## Brief
What is the number of lines containing the word "Take"? Please answer with that number and nothing more.

## Task input
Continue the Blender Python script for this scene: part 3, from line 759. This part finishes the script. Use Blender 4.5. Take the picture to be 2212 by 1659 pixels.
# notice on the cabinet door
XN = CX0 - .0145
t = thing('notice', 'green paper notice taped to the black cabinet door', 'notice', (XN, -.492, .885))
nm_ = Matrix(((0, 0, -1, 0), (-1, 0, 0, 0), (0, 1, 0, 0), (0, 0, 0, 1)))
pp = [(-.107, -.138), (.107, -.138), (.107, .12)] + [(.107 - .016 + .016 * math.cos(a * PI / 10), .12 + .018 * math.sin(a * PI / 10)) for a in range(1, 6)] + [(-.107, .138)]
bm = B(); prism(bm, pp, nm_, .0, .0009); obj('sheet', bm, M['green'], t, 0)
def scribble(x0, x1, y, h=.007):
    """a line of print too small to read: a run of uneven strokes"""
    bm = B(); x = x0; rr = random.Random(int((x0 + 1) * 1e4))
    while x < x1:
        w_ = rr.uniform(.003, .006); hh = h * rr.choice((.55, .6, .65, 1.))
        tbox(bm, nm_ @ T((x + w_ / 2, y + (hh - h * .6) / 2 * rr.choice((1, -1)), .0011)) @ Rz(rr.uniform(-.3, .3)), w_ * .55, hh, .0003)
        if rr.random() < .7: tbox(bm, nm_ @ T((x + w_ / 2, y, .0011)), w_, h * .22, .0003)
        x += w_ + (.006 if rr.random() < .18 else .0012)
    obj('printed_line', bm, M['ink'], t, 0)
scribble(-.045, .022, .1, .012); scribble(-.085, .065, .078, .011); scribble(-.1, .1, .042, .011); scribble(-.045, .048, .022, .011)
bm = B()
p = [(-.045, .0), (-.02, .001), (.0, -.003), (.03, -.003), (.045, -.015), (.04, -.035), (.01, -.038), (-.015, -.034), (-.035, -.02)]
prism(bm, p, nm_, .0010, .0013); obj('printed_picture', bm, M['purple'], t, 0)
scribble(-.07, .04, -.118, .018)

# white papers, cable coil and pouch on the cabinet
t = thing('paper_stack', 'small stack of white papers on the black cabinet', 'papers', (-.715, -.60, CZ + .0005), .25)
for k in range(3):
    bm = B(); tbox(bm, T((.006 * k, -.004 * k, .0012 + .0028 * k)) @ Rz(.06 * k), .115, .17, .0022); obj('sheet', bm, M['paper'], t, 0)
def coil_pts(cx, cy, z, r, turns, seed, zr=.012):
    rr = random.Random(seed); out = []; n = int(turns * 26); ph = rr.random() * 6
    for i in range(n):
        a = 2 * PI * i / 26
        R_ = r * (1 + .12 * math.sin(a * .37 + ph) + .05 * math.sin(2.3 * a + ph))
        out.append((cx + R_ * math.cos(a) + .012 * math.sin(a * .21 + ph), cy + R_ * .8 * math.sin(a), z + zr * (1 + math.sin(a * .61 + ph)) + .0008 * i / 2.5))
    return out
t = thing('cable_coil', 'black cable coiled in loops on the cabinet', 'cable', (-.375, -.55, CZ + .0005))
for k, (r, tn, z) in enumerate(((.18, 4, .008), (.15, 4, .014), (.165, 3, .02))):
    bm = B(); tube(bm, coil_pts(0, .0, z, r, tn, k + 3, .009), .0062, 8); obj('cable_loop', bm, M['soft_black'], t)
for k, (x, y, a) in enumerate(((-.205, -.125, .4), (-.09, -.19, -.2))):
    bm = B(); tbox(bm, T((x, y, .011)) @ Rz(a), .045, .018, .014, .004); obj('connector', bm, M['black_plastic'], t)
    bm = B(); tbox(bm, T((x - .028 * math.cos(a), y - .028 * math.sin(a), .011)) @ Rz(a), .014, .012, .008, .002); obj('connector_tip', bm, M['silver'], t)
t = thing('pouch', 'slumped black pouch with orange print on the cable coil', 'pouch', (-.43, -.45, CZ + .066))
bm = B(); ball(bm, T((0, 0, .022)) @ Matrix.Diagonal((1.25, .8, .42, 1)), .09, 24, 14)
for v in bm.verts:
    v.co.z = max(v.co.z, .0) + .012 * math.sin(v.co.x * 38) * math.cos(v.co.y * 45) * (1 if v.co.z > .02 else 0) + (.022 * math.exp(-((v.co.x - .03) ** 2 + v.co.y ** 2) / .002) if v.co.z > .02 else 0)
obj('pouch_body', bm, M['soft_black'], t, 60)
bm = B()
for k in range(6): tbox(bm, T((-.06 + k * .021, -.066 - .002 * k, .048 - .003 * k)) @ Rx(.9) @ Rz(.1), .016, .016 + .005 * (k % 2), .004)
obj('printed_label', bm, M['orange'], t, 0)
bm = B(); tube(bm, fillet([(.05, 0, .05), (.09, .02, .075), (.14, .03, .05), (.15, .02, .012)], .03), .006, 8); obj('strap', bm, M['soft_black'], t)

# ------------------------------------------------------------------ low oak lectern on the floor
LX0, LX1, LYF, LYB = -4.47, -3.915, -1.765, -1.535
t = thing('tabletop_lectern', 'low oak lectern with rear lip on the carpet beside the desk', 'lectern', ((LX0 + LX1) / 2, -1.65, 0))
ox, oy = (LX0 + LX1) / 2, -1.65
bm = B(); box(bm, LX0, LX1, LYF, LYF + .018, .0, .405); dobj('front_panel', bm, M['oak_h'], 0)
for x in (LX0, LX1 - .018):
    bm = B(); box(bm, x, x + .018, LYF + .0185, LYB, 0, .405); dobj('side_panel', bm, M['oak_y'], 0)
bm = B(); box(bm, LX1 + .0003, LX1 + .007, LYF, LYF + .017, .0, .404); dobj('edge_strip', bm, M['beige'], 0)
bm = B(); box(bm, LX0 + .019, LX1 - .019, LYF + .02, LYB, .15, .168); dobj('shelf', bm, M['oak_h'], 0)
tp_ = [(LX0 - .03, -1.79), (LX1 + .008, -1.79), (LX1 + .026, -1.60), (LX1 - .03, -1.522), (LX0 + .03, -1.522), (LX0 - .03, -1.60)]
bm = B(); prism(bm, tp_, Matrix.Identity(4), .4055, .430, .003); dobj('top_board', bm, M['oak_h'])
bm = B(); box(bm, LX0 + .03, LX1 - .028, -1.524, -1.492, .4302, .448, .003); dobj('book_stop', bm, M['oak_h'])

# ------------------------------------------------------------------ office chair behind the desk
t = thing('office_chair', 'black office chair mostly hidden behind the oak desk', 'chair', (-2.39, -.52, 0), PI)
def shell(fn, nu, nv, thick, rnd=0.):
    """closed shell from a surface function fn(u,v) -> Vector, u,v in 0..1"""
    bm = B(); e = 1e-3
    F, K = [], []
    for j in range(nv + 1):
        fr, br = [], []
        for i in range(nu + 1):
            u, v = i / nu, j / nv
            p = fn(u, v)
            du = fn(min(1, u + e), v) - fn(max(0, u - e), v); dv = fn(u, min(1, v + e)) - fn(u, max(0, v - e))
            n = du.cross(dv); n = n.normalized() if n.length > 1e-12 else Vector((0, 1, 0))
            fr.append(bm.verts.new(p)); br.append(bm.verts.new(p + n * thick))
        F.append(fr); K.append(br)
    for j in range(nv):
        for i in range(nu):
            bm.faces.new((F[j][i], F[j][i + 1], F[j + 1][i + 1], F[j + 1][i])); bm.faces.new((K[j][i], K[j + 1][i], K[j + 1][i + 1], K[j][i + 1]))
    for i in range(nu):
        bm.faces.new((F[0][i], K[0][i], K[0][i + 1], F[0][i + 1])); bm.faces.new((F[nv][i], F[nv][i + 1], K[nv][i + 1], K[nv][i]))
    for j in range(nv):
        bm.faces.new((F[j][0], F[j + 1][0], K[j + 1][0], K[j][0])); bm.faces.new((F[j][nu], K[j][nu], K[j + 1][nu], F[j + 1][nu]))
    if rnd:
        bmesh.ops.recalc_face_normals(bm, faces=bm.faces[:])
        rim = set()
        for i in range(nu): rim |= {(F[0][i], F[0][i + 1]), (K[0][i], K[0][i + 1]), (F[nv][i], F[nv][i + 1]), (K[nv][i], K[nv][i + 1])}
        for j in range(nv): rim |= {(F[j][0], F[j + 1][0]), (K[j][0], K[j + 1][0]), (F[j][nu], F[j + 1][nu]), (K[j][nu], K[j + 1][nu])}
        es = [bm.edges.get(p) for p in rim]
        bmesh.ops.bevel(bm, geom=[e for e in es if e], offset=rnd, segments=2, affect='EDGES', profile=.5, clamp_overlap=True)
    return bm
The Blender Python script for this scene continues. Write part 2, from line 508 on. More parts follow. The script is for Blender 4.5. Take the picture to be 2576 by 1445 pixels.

## The response
2